Can the FBI stop this killer before he sets his plan into motion?


HIGHWAYMAN (The Highwayman Series Book 1) by [MJ Preston]

Highwayman is the first installment of the two-book miniseries by M.J. Preston following serial killer Lance Belanger. Orphaned while in college and recipient of a large inheritance that he uses to fuel his insidious desires, Lance carefully crafts the art of murder, studying from the “best,” like Ted Bundy, while recognizing their flaws and refuses to let himself fall victim to other serial killers’ mistakes. Readers are able to watch Lance evolve and perfect his murders with an almost painful level of detail.

What I really enjoyed about Highwayman was how Preston truly kept the focus on Lance throughout the novel. At first I was exhausted by how evil he is – I was craving a protagonist to root for against him! But, as I progressed in the novel, I enjoyed how Preston created a strong supporting cast of stars to fight Lance’s evil acts. FBI Agents Lewis Ash and David Maxwell provide the “Law and Order: SVU” vibe, while surprise star Norris Connelly, also known as The Regulator, balances a truly impressive line between hated and sympathetic character.

Highwayman is exceptionally thorough in its descriptions of both murder and crime-solving, and I appreciate the thought and detail that Preston includes. He thoughtfully incorporates professional details both on the villain’s side as well as the protagonists’, which will appeal to serious thriller lovers and SVU addicts. The novel is full of fascinating facts about the inner workings of the FBI and local police and how they prioritize and track criminals, as well as morbid but mesmerizing facts about murder and the psyche of serial killers.

Highwayman succeeds because of its creativity and attention to detail. As someone who has read and watched an almost embarrassing amount of crime novels and film, I have never read something quite like Highwayman. Preston defies stereotypes in his creation of a modern monster, and the addition of 21st century technology and savvy is quite refreshing. Without giving anything away, I can say that the ending left me craving more, so I was pleased to discover that Preston has already released the second and final Highwayman novel.

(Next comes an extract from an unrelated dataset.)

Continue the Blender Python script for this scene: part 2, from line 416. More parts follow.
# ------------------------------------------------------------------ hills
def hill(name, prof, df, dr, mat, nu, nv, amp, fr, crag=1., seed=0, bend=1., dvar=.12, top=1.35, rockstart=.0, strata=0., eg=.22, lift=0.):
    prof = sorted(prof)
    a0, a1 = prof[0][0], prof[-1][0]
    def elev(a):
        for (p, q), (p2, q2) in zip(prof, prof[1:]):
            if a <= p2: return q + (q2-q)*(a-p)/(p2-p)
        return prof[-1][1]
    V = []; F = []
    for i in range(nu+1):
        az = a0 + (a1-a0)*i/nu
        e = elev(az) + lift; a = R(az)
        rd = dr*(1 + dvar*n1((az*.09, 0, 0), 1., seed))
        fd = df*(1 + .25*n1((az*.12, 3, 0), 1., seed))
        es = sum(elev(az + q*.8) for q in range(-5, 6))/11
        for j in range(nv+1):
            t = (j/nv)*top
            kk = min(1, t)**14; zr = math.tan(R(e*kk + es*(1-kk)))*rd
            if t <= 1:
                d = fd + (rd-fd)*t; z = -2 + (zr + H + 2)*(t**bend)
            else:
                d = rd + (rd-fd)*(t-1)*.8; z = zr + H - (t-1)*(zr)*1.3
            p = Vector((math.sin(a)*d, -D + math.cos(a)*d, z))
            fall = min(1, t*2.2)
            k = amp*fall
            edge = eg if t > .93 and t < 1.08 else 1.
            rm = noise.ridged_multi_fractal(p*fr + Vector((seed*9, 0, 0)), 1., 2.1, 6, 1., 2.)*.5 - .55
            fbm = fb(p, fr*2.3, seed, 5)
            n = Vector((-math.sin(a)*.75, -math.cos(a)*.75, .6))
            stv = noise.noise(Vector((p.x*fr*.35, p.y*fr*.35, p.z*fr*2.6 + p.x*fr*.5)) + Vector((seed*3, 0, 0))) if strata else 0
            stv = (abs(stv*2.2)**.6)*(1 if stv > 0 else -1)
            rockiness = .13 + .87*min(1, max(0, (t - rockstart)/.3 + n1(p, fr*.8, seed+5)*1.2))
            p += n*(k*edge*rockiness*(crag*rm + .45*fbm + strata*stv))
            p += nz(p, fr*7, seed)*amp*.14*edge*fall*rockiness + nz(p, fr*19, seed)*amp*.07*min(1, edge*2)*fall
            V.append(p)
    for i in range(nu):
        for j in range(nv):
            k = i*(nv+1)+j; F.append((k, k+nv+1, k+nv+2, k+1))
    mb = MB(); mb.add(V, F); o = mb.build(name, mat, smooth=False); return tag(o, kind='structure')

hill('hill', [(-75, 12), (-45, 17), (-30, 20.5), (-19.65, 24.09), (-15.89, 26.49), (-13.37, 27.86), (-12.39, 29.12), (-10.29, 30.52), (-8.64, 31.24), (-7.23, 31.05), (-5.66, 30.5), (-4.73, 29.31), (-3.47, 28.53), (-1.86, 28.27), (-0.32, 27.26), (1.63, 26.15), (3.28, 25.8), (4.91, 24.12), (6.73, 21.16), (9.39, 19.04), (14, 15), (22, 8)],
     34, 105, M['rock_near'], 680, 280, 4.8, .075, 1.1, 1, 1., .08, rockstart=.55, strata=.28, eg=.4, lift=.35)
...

If you’re looking for a book to thrill you, horrify you and keep you up at night with a mixture of terror and fascination, then Highwayman by M.J. Preston is for you. Highwayman is unlike any novel I have read, and I would highly recommend this novel to any reader seeking both a thrilling and carefully woven story. Preston has succeeded in creating a story that surprises at every turn and authoring a villain that you love to hate.